--- Start Information shown ---

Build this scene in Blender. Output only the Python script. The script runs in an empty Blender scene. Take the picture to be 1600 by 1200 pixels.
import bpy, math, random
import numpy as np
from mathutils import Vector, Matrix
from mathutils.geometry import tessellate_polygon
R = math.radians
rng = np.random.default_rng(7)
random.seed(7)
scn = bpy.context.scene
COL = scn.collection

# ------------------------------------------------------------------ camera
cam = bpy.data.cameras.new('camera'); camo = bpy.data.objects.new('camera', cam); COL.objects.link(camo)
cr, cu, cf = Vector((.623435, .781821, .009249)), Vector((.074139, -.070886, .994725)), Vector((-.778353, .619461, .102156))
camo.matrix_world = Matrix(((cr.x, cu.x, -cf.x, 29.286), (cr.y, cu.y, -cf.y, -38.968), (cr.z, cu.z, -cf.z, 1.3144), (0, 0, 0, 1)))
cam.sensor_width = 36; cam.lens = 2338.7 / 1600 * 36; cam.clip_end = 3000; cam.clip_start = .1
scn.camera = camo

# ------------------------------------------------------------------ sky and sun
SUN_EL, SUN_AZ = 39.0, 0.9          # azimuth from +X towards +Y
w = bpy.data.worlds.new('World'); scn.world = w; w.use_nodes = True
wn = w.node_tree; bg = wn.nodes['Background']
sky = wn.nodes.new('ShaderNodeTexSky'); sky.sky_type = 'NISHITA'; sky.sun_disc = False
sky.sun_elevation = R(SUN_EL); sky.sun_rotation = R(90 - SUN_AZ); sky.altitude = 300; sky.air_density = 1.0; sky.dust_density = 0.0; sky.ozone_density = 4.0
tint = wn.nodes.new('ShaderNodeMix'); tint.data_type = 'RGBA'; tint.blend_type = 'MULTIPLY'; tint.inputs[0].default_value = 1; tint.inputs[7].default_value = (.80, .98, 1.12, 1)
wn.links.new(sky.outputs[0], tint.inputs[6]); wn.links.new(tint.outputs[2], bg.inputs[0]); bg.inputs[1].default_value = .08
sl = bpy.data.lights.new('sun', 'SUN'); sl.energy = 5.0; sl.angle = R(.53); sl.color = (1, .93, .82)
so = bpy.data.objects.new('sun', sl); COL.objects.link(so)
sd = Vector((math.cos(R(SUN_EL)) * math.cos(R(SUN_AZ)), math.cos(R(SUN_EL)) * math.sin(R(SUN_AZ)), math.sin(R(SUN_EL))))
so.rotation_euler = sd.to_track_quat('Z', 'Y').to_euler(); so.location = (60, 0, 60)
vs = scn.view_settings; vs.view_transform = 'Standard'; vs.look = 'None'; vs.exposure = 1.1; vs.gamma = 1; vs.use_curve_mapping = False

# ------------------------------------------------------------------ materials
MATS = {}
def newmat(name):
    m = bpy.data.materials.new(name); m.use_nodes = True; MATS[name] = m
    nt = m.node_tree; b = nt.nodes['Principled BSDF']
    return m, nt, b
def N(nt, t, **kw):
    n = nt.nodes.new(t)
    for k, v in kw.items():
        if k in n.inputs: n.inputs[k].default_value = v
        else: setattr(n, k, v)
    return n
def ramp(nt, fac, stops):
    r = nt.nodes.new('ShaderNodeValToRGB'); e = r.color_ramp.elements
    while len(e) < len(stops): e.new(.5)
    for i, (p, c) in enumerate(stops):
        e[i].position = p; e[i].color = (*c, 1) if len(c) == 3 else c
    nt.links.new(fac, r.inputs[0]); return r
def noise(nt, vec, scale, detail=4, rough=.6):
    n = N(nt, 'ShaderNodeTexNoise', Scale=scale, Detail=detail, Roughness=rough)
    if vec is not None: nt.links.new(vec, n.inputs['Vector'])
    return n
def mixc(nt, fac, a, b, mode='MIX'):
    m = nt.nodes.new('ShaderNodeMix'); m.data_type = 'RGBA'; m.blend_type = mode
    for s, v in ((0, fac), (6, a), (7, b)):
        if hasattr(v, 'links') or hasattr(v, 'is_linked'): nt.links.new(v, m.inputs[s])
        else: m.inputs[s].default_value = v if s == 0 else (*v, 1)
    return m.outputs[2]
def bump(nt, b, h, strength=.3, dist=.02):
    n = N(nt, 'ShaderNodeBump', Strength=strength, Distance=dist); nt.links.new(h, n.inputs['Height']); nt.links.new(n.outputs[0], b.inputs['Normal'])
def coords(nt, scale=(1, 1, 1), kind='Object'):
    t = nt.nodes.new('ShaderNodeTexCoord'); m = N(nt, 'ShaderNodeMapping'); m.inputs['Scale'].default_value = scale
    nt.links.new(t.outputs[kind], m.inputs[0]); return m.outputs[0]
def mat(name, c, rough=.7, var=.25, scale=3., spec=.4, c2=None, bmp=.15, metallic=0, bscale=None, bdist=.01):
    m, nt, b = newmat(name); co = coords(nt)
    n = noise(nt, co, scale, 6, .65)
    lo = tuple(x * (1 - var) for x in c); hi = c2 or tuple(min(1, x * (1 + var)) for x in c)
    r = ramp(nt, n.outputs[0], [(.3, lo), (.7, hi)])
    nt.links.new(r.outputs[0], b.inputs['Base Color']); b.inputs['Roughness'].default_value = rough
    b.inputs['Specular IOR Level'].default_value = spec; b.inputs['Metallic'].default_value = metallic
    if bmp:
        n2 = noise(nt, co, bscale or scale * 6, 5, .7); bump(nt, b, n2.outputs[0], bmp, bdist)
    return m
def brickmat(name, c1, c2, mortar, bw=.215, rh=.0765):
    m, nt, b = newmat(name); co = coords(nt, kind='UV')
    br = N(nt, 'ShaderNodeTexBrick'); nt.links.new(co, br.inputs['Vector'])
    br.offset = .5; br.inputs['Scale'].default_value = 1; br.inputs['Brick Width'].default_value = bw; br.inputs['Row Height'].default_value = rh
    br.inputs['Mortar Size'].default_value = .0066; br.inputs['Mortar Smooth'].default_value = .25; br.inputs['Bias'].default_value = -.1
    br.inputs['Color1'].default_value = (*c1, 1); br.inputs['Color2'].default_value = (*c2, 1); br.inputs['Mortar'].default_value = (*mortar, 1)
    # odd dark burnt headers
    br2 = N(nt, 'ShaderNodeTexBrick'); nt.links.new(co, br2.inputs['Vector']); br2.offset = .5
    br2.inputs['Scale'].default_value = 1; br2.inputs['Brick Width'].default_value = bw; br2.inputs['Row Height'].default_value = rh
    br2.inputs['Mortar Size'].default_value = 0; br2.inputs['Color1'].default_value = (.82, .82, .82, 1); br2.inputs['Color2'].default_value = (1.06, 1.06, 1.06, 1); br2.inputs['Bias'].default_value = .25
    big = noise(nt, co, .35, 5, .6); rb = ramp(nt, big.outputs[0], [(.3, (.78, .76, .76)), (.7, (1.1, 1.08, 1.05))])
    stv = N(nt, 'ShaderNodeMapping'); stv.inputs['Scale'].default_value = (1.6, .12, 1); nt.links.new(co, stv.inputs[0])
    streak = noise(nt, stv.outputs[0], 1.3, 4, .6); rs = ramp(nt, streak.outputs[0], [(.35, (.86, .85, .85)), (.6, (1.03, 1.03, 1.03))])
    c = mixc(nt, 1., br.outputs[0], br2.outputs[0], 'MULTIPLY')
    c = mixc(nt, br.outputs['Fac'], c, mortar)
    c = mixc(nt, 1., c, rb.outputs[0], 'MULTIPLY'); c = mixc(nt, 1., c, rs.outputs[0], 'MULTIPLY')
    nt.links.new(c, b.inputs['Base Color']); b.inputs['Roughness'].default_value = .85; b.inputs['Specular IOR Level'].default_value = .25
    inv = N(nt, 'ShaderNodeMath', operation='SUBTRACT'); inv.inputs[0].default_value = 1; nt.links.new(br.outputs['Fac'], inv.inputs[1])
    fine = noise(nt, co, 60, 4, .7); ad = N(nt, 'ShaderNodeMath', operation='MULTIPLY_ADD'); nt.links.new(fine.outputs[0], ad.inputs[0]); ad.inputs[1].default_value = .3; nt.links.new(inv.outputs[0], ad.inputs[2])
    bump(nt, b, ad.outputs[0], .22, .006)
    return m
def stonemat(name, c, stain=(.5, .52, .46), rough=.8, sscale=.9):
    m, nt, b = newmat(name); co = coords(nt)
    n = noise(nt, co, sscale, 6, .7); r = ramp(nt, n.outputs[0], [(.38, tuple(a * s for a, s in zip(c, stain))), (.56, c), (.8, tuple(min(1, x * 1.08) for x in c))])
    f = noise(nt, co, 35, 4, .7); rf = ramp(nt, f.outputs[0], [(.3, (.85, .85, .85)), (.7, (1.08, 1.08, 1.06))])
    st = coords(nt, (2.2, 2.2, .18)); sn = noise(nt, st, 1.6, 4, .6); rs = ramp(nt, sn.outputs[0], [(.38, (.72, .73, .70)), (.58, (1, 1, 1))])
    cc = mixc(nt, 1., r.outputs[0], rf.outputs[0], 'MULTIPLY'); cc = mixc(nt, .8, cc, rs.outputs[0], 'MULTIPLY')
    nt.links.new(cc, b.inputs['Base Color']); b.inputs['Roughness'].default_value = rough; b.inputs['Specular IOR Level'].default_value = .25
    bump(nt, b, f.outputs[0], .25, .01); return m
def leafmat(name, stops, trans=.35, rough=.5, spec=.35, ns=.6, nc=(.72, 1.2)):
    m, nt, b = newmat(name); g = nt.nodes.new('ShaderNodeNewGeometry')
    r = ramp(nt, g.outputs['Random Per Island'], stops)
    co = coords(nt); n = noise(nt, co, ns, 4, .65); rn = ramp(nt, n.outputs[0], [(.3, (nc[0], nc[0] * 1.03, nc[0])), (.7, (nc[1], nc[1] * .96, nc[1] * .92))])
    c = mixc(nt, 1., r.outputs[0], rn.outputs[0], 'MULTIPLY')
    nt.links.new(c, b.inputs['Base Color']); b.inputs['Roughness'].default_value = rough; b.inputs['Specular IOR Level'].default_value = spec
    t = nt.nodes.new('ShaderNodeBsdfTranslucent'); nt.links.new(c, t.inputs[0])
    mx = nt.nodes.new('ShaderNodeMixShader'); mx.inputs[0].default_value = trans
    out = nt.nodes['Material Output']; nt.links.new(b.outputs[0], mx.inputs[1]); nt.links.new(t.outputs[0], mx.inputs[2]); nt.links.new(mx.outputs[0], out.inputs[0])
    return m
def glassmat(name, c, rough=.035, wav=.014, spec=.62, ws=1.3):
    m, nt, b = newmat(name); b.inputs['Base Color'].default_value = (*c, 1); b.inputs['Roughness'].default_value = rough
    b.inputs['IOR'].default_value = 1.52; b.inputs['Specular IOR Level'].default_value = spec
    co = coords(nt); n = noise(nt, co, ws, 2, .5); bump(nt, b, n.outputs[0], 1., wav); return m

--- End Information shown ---

### [Task requirements]
Find each line with the string "scene" and copy it out.

### [Result of the task]
Build this scene in Blender. Output only the Python script. The script runs in an empty Blender scene. Take the picture to be 1600 by 1200 pixels.
scn = bpy.context.scene